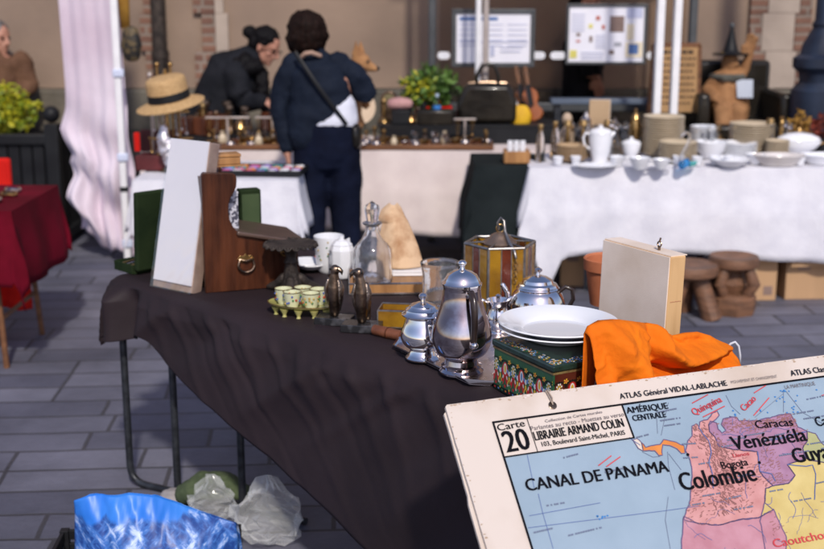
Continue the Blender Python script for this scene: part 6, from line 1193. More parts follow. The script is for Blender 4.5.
def motif_face(M, L_, h_, name, rs, warm=False):
    q = MB(); lay = [0]
    def disc(x, z, rx, rz_, k_, rot=0, tip=0):
        if not (rx * .5 < x < L_ - rx * .5 and .002 < z < h_ - .002): return
        q.mi = k_; lay[0] += 1; y = -.0003 - .0000028 * lay[0]; vs = []; nn = 12
        for i in range(nn):
            a = 2 * math.pi * i / nn; X = rx * math.cos(a) * (1 - tip * math.sin(a)); Z = rz_ * math.sin(a)
            X, Z = X * math.cos(rot) - Z * math.sin(rot), X * math.sin(rot) + Z * math.cos(rot); vs.append((min(max(x + X, .001), L_ - .001), y, min(max(z + Z, .001), h_ - .001)))
        q.add(vs, [list(range(nn))], M)
    q.mi = 5; q.add([(0.001, -.0002, .002), (L_ - .001, -.0002, .002), (L_ - .001, -.0002, .014), (.001, -.0002, .014)], [[0, 1, 2, 3]], M)
    n_ = int(L_ / .030)
    for i in range(n_ * 2): disc(.008 + i * .0155, .008, .0035, .0025, (0, 3, 4, 6)[i % 4])
    for i in range(n_ + 1):
        x = .014 + i * .036 + rs.uniform(-.002, .002)
        big = i % 2
        zt = h_ * .70
        # arch
        for j in range(9):
            a = math.pi * j / 8; disc(x + .017 * math.cos(a), zt + .012 * math.sin(a), .0028, .0028, 5)
        if big:
            disc(x, zt - .010, .012, .019, 0); disc(x, zt - .008, .007, .014, 1); disc(x, zt - .008, .004, .010, 2 if i % 4 == 1 else 3)
            for s_ in (-1, 1): disc(x + s_ * .010, zt - .018, .004, .012, 0, -s_ * .3)
        else:
            for ring, nn_, kk_ in ((.010, 10, 1), (.0065, 7, 2), (.003, 4, 1)):
                for j in range(nn_): a = 2 * math.pi * j / nn_; disc(x + ring * math.cos(a) * .8, zt - .006 + ring * 1.4 * math.sin(a), .0019, .0026, kk_)
            disc(x, zt - .022, .004, .004, 0)
        # hearts pair below
        for s_ in (-1, 1):
            disc(x + s_ * .0075, h_ * .36, .0052, .0150, 0, s_ * .30, .25); disc(x + s_ * .0082, h_ * .42, .0022, .0052, 1, s_ * .3)
            disc(x + s_ * .016, h_ * .22, .0035, .010, 4, s_ * .8)
        disc(x, h_ * .20, .004, .004, 0)
        # blue/yellow in between
        xm = x + .018
        for s_ in (-1, 0, 1): disc(xm + s_ * .006, zt - .016 - abs(s_) * -.003, .0038, .0065, (3, 1, 3)[s_ + 1], -s_ * .5)
        disc(xm, zt - .029, .004, .006, 2); disc(xm, zt + .012, .0042, .0042, 6)
        for j in range(5): a = 1.257 * j; disc(xm + .0052 * math.cos(a), zt + .012 + .0052 * math.sin(a), .0019, .0019, 2)
        for s_ in (-1, 1):
            disc(xm + s_ * .005, h_ * .32, .0022, .007, 2, s_ * .4); disc(xm + s_ * .006, h_ * .25, .0018, .0035, 1)
        disc(xm, h_ * .19, .0018, .009, 1); disc(xm, h_ * .14, .0025, .0035, 2)
    q.build(name, pc, fb, smooth=0)
motif_face(TR((0, 0, 0)), Lb, hb_ - .023, 'painted_front', random.Random(1))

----

Set down the complete material exactly, but do not include the images.

Continue the Blender Python script for this scene: part 6, from line 1193. More parts follow. The script is for Blender 4.5.
def motif_face(M, L_, h_, name, rs, warm=False):
    q = MB(); lay = [0]
    def disc(x, z, rx, rz_, k_, rot=0, tip=0):
        if not (rx * .5 < x < L_ - rx * .5 and .002 < z < h_ - .002): return
        q.mi = k_; lay[0] += 1; y = -.0003 - .0000028 * lay[0]; vs = []; nn = 12
        for i in range(nn):
            a = 2 * math.pi * i / nn; X = rx * math.cos(a) * (1 - tip * math.sin(a)); Z = rz_ * math.sin(a)
            X, Z = X * math.cos(rot) - Z * math.sin(rot), X * math.sin(rot) + Z * math.cos(rot); vs.append((min(max(x + X, .001), L_ - .001), y, min(max(z + Z, .001), h_ - .001)))
        q.add(vs, [list(range(nn))], M)
    q.mi = 5; q.add([(0.001, -.0002, .002), (L_ - .001, -.0002, .002), (L_ - .001, -.0002, .014), (.001, -.0002, .014)], [[0, 1, 2, 3]], M)
    n_ = int(L_ / .030)
    for i in range(n_ * 2): disc(.008 + i * .0155, .008, .0035, .0025, (0, 3, 4, 6)[i % 4])
    for i in range(n_ + 1):
        x = .014 + i * .036 + rs.uniform(-.002, .002)
        big = i % 2
        zt = h_ * .70
        # arch
        for j in range(9):
            a = math.pi * j / 8; disc(x + .017 * math.cos(a), zt + .012 * math.sin(a), .0028, .0028, 5)
        if big:
            disc(x, zt - .010, .012, .019, 0); disc(x, zt - .008, .007, .014, 1); disc(x, zt - .008, .004, .010, 2 if i % 4 == 1 else 3)
            for s_ in (-1, 1): disc(x + s_ * .010, zt - .018, .004, .012, 0, -s_ * .3)
        else:
            for ring, nn_, kk_ in ((.010, 10, 1), (.0065, 7, 2), (.003, 4, 1)):
                for j in range(nn_): a = 2 * math.pi * j / nn_; disc(x + ring * math.cos(a) * .8, zt - .006 + ring * 1.4 * math.sin(a), .0019, .0026, kk_)
            disc(x, zt - .022, .004, .004, 0)
        # hearts pair below
        for s_ in (-1, 1):
            disc(x + s_ * .0075, h_ * .36, .0052, .0150, 0, s_ * .30, .25); disc(x + s_ * .0082, h_ * .42, .0022, .0052, 1, s_ * .3)
            disc(x + s_ * .016, h_ * .22, .0035, .010, 4, s_ * .8)
        disc(x, h_ * .20, .004, .004, 0)
        # blue/yellow in between
        xm = x + .018
        for s_ in (-1, 0, 1): disc(xm + s_ * .006, zt - .016 - abs(s_) * -.003, .0038, .0065, (3, 1, 3)[s_ + 1], -s_ * .5)
        disc(xm, zt - .029, .004, .006, 2); disc(xm, zt + .012, .0042, .0042, 6)
        for j in range(5): a = 1.257 * j; disc(xm + .0052 * math.cos(a), zt + .012 + .0052 * math.sin(a), .0019, .0019, 2)
        for s_ in (-1, 1):
            disc(xm + s_ * .005, h_ * .32, .0022, .007, 2, s_ * .4); disc(xm + s_ * .006, h_ * .25, .0018, .0035, 1)
        disc(xm, h_ * .19, .0018, .009, 1); disc(xm, h_ * .14, .0025, .0035, 2)
    q.build(name, pc, fb, smooth=0)
motif_face(TR((0, 0, 0)), Lb, hb_ - .023, 'painted_front', random.Random(1))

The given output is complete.